CFBC technology has been proven for all type of fuels including high ash coal, lignite, wood wastes, refinery residue etc. There are over 310 operating CFBC boilers worldwide. Foster Wheeler has more than 150 CFB steam generators in operation. The commercial availability of most of these units exceeds 98%. M/s Lurgi Lentjes Babcock Energietechnik Gmbh (LLB), Germany has 42 CFBC steam generators (>8700 MW) in operation worldwide. M/s Babcock & Wilcox have about 40 operating CFB units worldwide.

The list of some major plants based on this technology worldwide is as below:

6.0 COSTS

The investment costs of projects based on the CFBC technology are much lesser than the conventional PC based plants. ($900-$950/kW)

7.0 Indian Scenario

Fluidised Bed Combustion is a proven & established technology (not new, in contrast to general perception). Pilot and experimental FBC boilers were in operation as early as 1977 in India at BHEL, Trichy ; CFRI, Dhanbad etc. All these plants are still in operation. However FBC plants are economical only for poor quality fuels which can not be fired in conventional boilers. Initially these boilers were used for co-generation and process gas/steam applications at industrial installations. Later small size captive power plants also used FBC boilers. The common Indian fuels used include high ash coals, coal washery rejects, biomass and lignite.

All initial FBC boilers, before 1992, were invariably supplied by BHEL and based on obsolete Lurgi bubbling bed FBC technology licensed to BHEL by Lurgi Lentjes Babcock. Later Foster Wheeler, USA supplied few Circulating FBC boilers in 1992-95 through its Indian licensee, ISGEC John Thompson. Currently Foster Wheeler is directly executing two new orders from Rain Calcining, Vizag(25MW, petroleum coke) and Mysore Paper Mills, Bhadravati(20MW, multi-fuel). Babcock & Wilcox has also supplied few bubbling bed FBC boilers in India since 1992. The most important of these is the Kanoria Chemicals, Renukoot 81MW captive power plant based on the most advanced Internal-particle recirculation FBC. Interestingly, B&W currently does not have any new order on hand in India. Another notable fact is that B&W does not have any experience with petroleum-coke fired FBC within or outside India. Recently, B&W has formed a joint venture with Thermax Ltd. to supply B&W boilers of all types in India as Thermax Babcock & Wicox Ltd. This company has supplied the FBC boilers to Kanoria Chemicals, Renukoot and Central Pulp Mills, Surat.

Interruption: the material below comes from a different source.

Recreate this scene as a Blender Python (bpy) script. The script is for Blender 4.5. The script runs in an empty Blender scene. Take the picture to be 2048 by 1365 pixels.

Currently most Indian oil refineries are planning to set up refinery residue fired captive power plants. Foster Wheeler is the only experienced pet-coke fired CFBC supplier in India, currently. However with pet-coke, IGCC is also techno-economically competitive with FBC. Due to this Essar Oil, had floated an open tender for their proposed power plant with options both for FBC & IGCC. The bidders include IHI, Snamprogetti for IGCC and Foster Wheeler, Lurgi for FBC. Other PSU oil companies are planning on similar lines. HPCL’s proposed refinery at Bhatinda in Punjab plans to go for IGCC.